→ **OBJECTIVE**
Return, word for word, every line that follows.

→ **MATERIAL TO PROCESS**
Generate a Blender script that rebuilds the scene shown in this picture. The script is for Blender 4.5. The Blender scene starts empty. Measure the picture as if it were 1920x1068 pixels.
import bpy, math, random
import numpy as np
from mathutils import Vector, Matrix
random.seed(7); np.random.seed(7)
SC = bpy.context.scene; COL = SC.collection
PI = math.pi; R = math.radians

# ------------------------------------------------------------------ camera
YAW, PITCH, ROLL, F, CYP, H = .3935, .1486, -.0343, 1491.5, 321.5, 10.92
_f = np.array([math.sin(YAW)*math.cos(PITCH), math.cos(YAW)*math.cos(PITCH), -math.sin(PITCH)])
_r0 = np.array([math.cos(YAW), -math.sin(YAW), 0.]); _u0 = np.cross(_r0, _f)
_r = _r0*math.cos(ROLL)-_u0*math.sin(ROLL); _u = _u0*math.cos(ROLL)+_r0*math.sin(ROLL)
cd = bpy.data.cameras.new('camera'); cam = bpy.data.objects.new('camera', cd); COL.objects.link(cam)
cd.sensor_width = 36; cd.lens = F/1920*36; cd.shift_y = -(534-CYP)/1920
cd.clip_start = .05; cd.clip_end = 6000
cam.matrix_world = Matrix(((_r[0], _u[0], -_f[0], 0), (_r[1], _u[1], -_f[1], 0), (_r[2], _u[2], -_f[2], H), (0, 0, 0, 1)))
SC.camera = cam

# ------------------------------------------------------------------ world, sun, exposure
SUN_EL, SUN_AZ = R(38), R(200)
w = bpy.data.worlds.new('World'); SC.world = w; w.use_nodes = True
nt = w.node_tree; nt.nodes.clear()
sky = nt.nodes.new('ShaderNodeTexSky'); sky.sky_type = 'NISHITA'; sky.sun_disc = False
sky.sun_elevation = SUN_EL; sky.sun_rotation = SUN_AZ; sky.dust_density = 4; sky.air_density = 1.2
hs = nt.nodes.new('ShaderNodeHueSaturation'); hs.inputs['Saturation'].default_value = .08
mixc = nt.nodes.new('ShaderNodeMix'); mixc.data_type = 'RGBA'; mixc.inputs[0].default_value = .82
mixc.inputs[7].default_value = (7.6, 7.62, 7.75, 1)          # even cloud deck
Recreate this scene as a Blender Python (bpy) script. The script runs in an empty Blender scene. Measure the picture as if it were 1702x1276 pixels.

→ **RESULT**
Generate a Blender script that rebuilds the scene shown in this picture. The script is for Blender 4.5. The Blender scene starts empty. Measure the picture as if it were 1920x1068 pixels.
import bpy, math, random
import numpy as np
from mathutils import Vector, Matrix
random.seed(7); np.random.seed(7)
SC = bpy.context.scene; COL = SC.collection
PI = math.pi; R = math.radians

# ------------------------------------------------------------------ camera
YAW, PITCH, ROLL, F, CYP, H = .3935, .1486, -.0343, 1491.5, 321.5, 10.92
_f = np.array([math.sin(YAW)*math.cos(PITCH), math.cos(YAW)*math.cos(PITCH), -math.sin(PITCH)])
_r0 = np.array([math.cos(YAW), -math.sin(YAW), 0.]); _u0 = np.cross(_r0, _f)
_r = _r0*math.cos(ROLL)-_u0*math.sin(ROLL); _u = _u0*math.cos(ROLL)+_r0*math.sin(ROLL)
cd = bpy.data.cameras.new('camera'); cam = bpy.data.objects.new('camera', cd); COL.objects.link(cam)
cd.sensor_width = 36; cd.lens = F/1920*36; cd.shift_y = -(534-CYP)/1920
cd.clip_start = .05; cd.clip_end = 6000
cam.matrix_world = Matrix(((_r[0], _u[0], -_f[0], 0), (_r[1], _u[1], -_f[1], 0), (_r[2], _u[2], -_f[2], H), (0, 0, 0, 1)))
SC.camera = cam

# ------------------------------------------------------------------ world, sun, exposure
SUN_EL, SUN_AZ = R(38), R(200)
w = bpy.data.worlds.new('World'); SC.world = w; w.use_nodes = True
nt = w.node_tree; nt.nodes.clear()
sky = nt.nodes.new('ShaderNodeTexSky'); sky.sky_type = 'NISHITA'; sky.sun_disc = False
sky.sun_elevation = SUN_EL; sky.sun_rotation = SUN_AZ; sky.dust_density = 4; sky.air_density = 1.2
hs = nt.nodes.new('ShaderNodeHueSaturation'); hs.inputs['Saturation'].default_value = .08
mixc = nt.nodes.new('ShaderNodeMix'); mixc.data_type = 'RGBA'; mixc.inputs[0].default_value = .82
mixc.inputs[7].default_value = (7.6, 7.62, 7.75, 1)          # even cloud deck
Recreate this scene as a Blender Python (bpy) script. The script runs in an empty Blender scene. Measure the picture as if it were 1702x1276 pixels.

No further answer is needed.